Virtue Signaling Is Now A Cheap, Prolific Substitute For Actual Virtue

Jul 29, 2018 by

by Noelle Mering, The Federalist:

The less prone we are to self-examination, the more self-aggrandizing we become in our denunciations. It’s making our society harsher.

For several reasons, all embarrassing testaments to my vice, I was listening to an interview of a beloved former contestant on ABC’s “The Bachelorette.” He was making public amends after having traded his good-guy persona for a series of one-night stands and unfulfilled promises.

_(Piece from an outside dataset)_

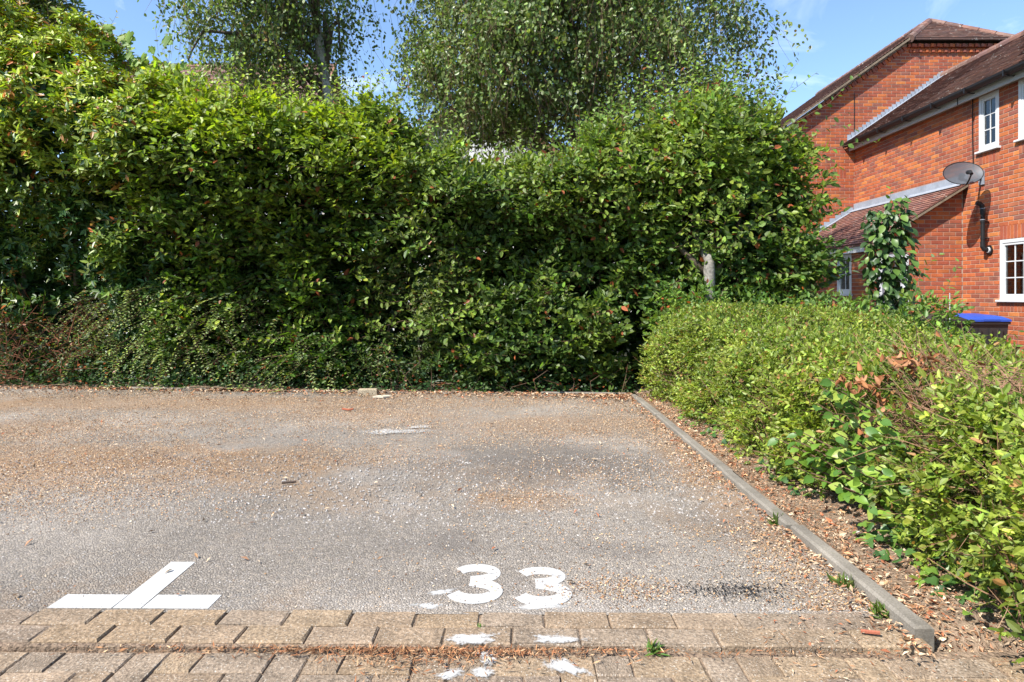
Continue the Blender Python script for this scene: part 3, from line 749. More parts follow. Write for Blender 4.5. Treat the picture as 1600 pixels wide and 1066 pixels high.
# windows
def window(w, X, cols, rows_, split=None, sill=True, deep=.03):
    """white casement window in a wall that faces -X; w = (y0, y1, z0, z1)"""
    y0, y1, z0, z1 = w; mb = MB(); fw = .055; xf = X - .008; xb = X + .06
    mb.box(xf, xb, y0, y0 + fw, z0, z1); mb.box(xf, xb, y1 - fw, y1, z0, z1); mb.box(xf + .001, xb, y0 + fw, y1 - fw, z0, z0 + fw); mb.box(xf + .001, xb, y0 + fw, y1 - fw, z1 - fw, z1)
    o = mb.build('window', M['upvc'], house, org=(X, (y0+y1)/2, z0))
    mb = MB(); edges = [y0 + fw] + ([split - .02] if split else []); ends = ([split + .02] if split else []) + []
    lights = [(y0 + fw, y1 - fw)] if not split else [(split + .03, y1 - fw), (y0 + fw, split - .03)]
    if split: mb.box(xf + .002, xb, split - .03, split + .03, z0 + fw, z1 - fw)
    sw = .04
    for (a, b) in lights:
        c, d_ = z0 + fw, z1 - fw; x2 = xf + .010
        mb.box(x2, xb - .01, a, a + sw, c, d_); mb.box(x2, xb - .01, b - sw, b, c, d_); mb.box(x2 + .001, xb - .01, a + sw, b - sw, c, c + sw); mb.box(x2 + .001, xb - .01, a + sw, b - sw, d_ - sw, d_)
    mb.build('frame', M['upvc'], o)
    for (a, b) in lights:
        a, b, c, d_ = a + sw, b - sw, z0 + fw + sw, z1 - fw - sw
        mb = MB(); mb.box(X + .030, X + .036, a, b, c, d_); mb.build('pane', M['glass'], o)
        mb = MB()
        for k in range(1, cols): y = a + (b-a)*k/cols; mb.box(X + .020, X + .0295, y - .009, y + .009, c, d_)
        for k in range(1, rows_): z = c + (d_-c)*k/rows_; mb.box(X + .021, X + .0295, a, b, z - .009, z + .009)
        mb.build('glazing_bar', M['upvc'], o)
    if sill:
        mb = MB(); mb.cham((X + .05, y0 - .045, z0 - .04), (0, y1 - y0 + .09, 0), (0, 0, .038), (-.11, 0, 0), .008); mb.build('sill', M['upvc'], o)
    mb = MB(); mb.box(X + .45, X + .5, y0 - .3, y1 + .3, z0 - .3, z1 + .3); mb.box(X + .101, X + .45, y0 - .3, y0 - .25, z0 - .3, z1 + .3); mb.box(X + .101, X + .45, y1 + .25, y1 + .3, z0 - .3, z1 + .3)
    mb.box(X + .101, X + .45, y0 - .25, y1 + .25, z0 - .3, z0 - .25); mb.box(X + .101, X + .45, y0 - .25, y1 + .25, z1 + .25, z1 + .3)
    mb.build('room', M['interior'], o)
    mb = MB(); z = z0 + .03
    while z < z1 - .03:
        mb.obox((X + .085, y0 + .02, z), (.028, 0, -.018), (0, y1 - y0 - .04, 0), (0, 0, .003)); z += .034
    mb.build('blind', M['blind'], o)
window(winB, WX, 2, 3); window(winC, WX, 2, 3, split=10.36); window(winL, WX, 2, 3, split=10.60); window(pwin, PX, 2, 2)
# porch door, facing the camera
mb = MB(); a, b, c, d_ = pdoor; mb.box(a, a + .06, PY - .02, PY + .07, c, d_); mb.box(b - .06, b, PY - .02, PY + .07, c, d_); mb.box(a + .06, b - .06, PY - .018, PY + .07, d_ - .06, d_)
door = mb.build('door', M['upvc'], house, org=(a, PY, c))
mb = MB(); mb.box(a + .06, b - .06, PY + .02, PY + .05, c, c + .55); mb.box(a + .06, a + .12, PY + .02, PY + .05, c + .55, d_ - .06); mb.box(b - .12, b - .06, PY + .02, PY + .05, c + .55, d_ - .06); mb.build('panel', M['upvc'], door)
mb = MB(); mb.box(a + .12, b - .12, PY + .03, PY + .036, c + .55, d_ - .06); mb.build('pane', M['glass'], door)
mb = MB(); mb.box(a, b, PY + .5, PY + .55, c, d_); mb.build('room', M['interior'], door)

# boiler vent pipe on the wall
vp = empty('vent_pipe', (WX, 11.42, 1.8), 'black plastic vent pipe with elbows on the brick wall below the dish', 'pipe')
xv, yv = 8.085, 11.43
mb = MB(); mb.tube([(xv, yv, 1.87), (xv, yv, 2.52)], .034, 12); mb.build('pipe', M['black_plastic'], vp, smooth=False)
mb = MB(); mb.tube([(xv, yv, 2.52), (xv - .012, yv, 2.585), (xv - .05, yv + .01, 2.63), (xv - .10, yv + .015, 2.645)], [.038, .039, .039, .037], 12); mb.tube([(xv, yv, 2.44), (xv, yv, 2.53)], .041, 12); mb.build('elbow', M['black_plastic'], vp)
mb = MB(); mb.tube([(xv, yv, 1.97), (xv, yv, 1.89), (xv + .02, yv - .005, 1.845), (WX - .01, yv - .02, 1.83)], [.041, .041, .042, .042], 12); mb.build('elbow', M['black_plastic'], vp)
mb = MB(); mb.tube([(WX - .05, yv - .016, 1.83), (WX - .028, yv - .018, 1.83)], .05, 14); mb.build('seal_ring', M['upvc'], vp)
mb = MB(); mb.tube([(WX - .027, yv - .019, 1.83), (WX - .013, yv - .02, 1.83)], .085, 16); mb.build('wall_plate', M['black_plastic'], vp)
for z in (2.30, 2.02):
    mb = MB(); mb.tube([(xv, yv, z), (xv, yv, z + .03)], .040, 12); mb.box(xv, WX - .012, yv - .012, yv + .012, z + .006, z + .024); mb.build('bracket', M['black_plastic'], vp)
mb = MB(); mb.tube([(xv, yv, 2.345), (xv, yv, 2.357)], .0415, 12); mb.tube([(xv, yv, 2.545), (xv - .003, yv, 2.556)], .0435, 12); mb.build('band', M['lead'], vp)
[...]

I’m sure it’s a temptation of some enormity to be suddenly surrounded by beautiful and willing young women who see you as you want to see yourself. Still, he knew, as all celebrities must know, that how his fans saw him wasn’t real. He began to cope with that disparity by becoming louder in support of various charities. Somehow he thought that by putting his weight behind a good cause he could bridge the chasm between perception and reality, a chasm exacerbated by his womanizing.

His case was less egregious than, but still reminiscent of, Harvey Weinstein’s bizarre public mea culpa about fighting the National Rifle Association in light of the revelations of his predation. Such a jarring non sequitur was deemed unacceptable because he’d violated the last sexual norm: consent. But it was still revealing in how we’ve come to see public support of a popular cause as a great balm for our personal guilt.

It made me wonder how often we all do this. We feel the dissonance between who we ought to be and who we are, and we make up for it by becoming noisier about some issue. If our noise can also implicitly condemn moral beings with whom we disagree, then we might come that much closer to feeling satisfied with ourselves.